Now this horse had not lived his life aiming to please those
who are faint of heart. He was what you would call a 1000% horse as he was
either running with his engine on maximum revs or he was asleep. He was very
kind to my daughter but only after I’d reprimanded him for snapping at her
ponytail with his huge teeth as she cycled her plastic tricycle past his stable
door. In one of the last dressage competitions I took him to the judge wrote on
my score sheet that he was “a very nice little horse, could do a very good test
if you can get him to settle more to the job”. I felt like writing back to her,
telling her that I’d been trying for over twelve years to get him to settle
more to the bloody job. But that was him in a nutshell. If he found something a
bit dull he would provide his own entertainment to liven things up. He was
terrified of anything on the public highway that weighed more than 3 tonnes.
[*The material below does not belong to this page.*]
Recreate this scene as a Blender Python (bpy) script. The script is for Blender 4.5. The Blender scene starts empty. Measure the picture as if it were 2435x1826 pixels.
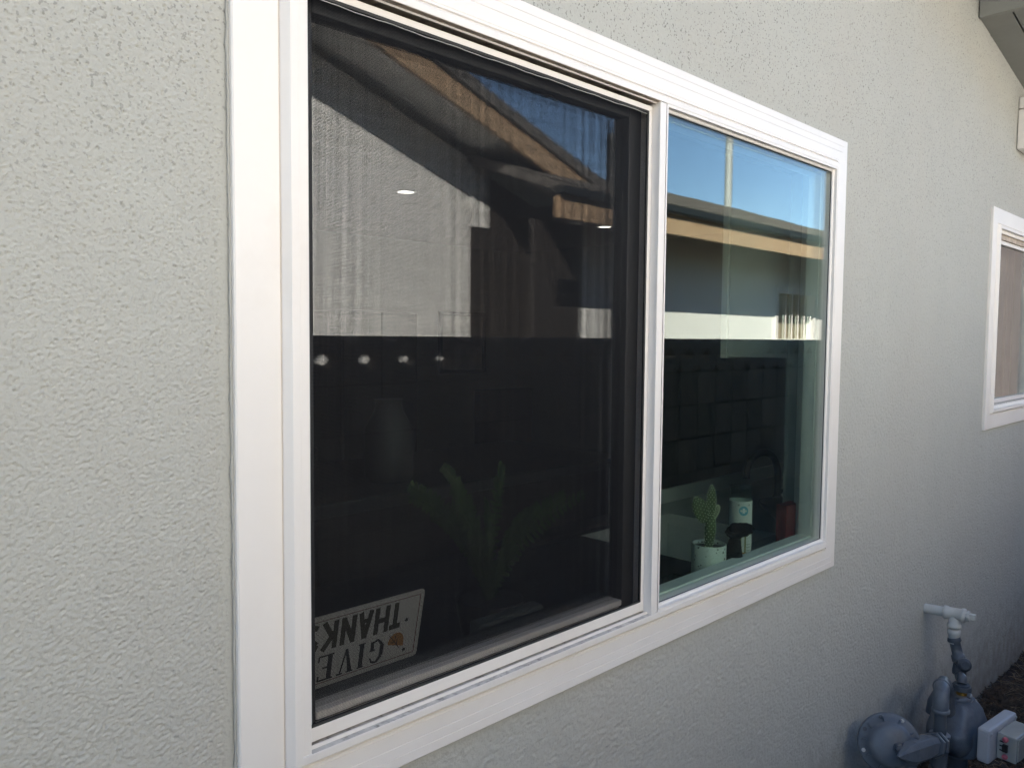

This was a bit of an issue during the harvest when every damn thing on the road
is a tractor. (I won’t even mention the day when we met the combine harvester –
I had to lie in a darkened room for four hours after that one.) So in the way
the horse lived, it was fitting that he chose to fatally colic on a Bank
holiday weekend meaning that I had to pay the Vet and Out of Hours call out
fee. The Arab would have loved that.
I chose to have his life ended by an injection instead of a
gun for my sake and this meant than when my four year old daughter asked to see
him, I didn’t hesitate and took her by the hand up to the field. Each to their
own and some people will think this is wrong, but I wanted her to understand
that sometimes it is kinder to stop an animal suffering with death rather than
prolong the agony and that death is not always a horrible thing. She helped to
cover the body with a tarpaulin and gave him a pat, a stroke and tried to close
his eyes. The next day she saw the carcass being removed by a JCB and delivered
into a hole in the ground and she came with me to scatter grass seed on the
bald earth a few days later. He was a very special little horse and if
educating a child about death was in main purpose in life then I’m delighted to
have known him. The rosettes were obviously just a bonus.